América latina, como se sabe, es un continente de rarezas, en el que siempre está sucediendo lo que nadie espera. ¿Quién hubiera dicho, por ejemplo, que en el momento en que Chávez prometía financiar una gigantesca tubería para transportar el gas desde la cuenca del Orinoco, a través de las soledades amazónicas, hasta el puerto de Buenos Aires -una obra faraónica y afiebrada, que costaría, si se hace, varios miles de millones de dólares-, en ese preciso momento, la única vía de comunicación entre Caracas y el litoral venezolano, donde están su aeropuerto internacional y los muelles por los que ingresa un tercio de las mercancías, estaría desplomándose y seguiría en estado de inutilidad hasta el sol de hoy? La única vez que eso pasó, hace treinta años, los pasajeros eran transportados en vuelos especiales desde un aeropuerto militar en la capital hacia el mar Caribe.

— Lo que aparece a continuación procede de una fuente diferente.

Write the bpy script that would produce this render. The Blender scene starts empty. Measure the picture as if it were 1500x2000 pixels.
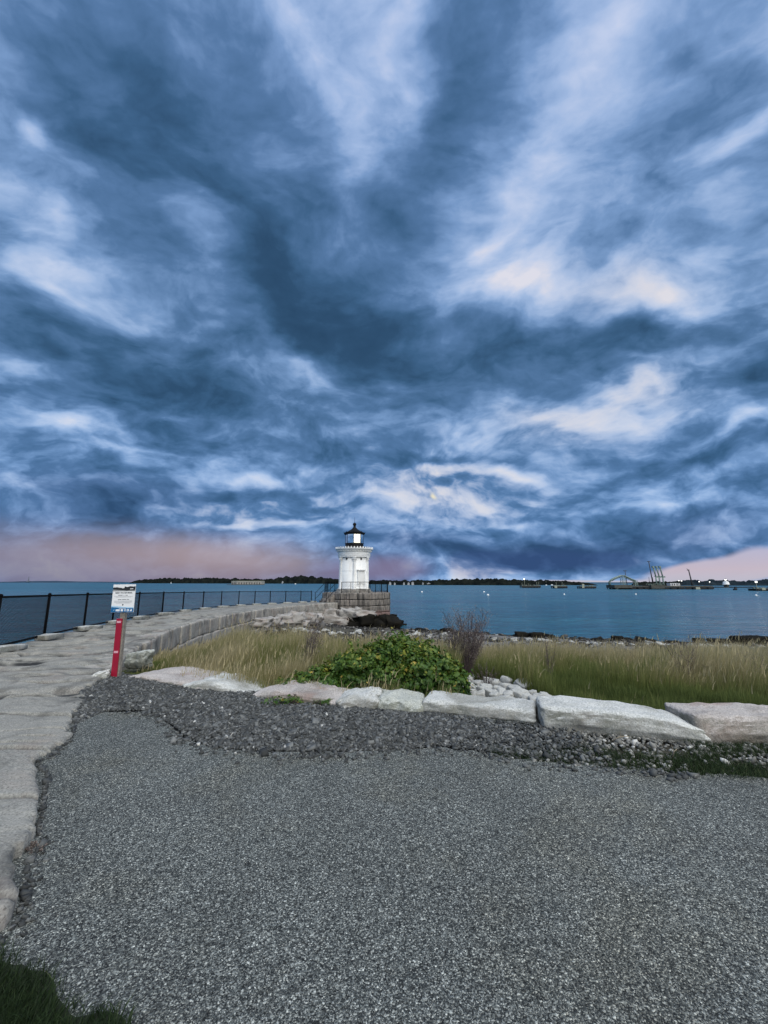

Duró una semana y Caracas parecía haber enloquecido. Ahora, la travesía se está haciendo por un camino lleno de pozos, que también puede colapsar, y que atraviesa pueblos con altos índice de miseria y crimen. Chávez ha reconocido, por un lado, que el viaducto no tenía salvación y que eso se sabía desde hace dos años. Por el otro, ha prometido que una autopista nueva estará construida en el primer trimestre del año que viene, a un costo sideral, aunque todavía no hay la menor idea de cuál sería su trazado. Si Chávez sabía hace dos años lo que iba a suceder, ¿por qué no empezó entonces la construcción?

A pesar de esos desconciertos de la realidad, América latina está saliendo mejor parada de lo que se pensaba. El crecimiento económico es alto, la democracia se ha consolidado, y no sólo lo que en Estados Unidos se llama izquierda está cambiando la atmósfera de la región. También han surgido dirigentes conservadores -como los de Chile y México- que obligarán a repensar los proyectos nacionales. Al final de cuentas, la siesta larga de George Walker Bush, tan llena de sueños babilónicos y por lo tanto lejanos, está permitiendo que América latina se encuentre a sí misma.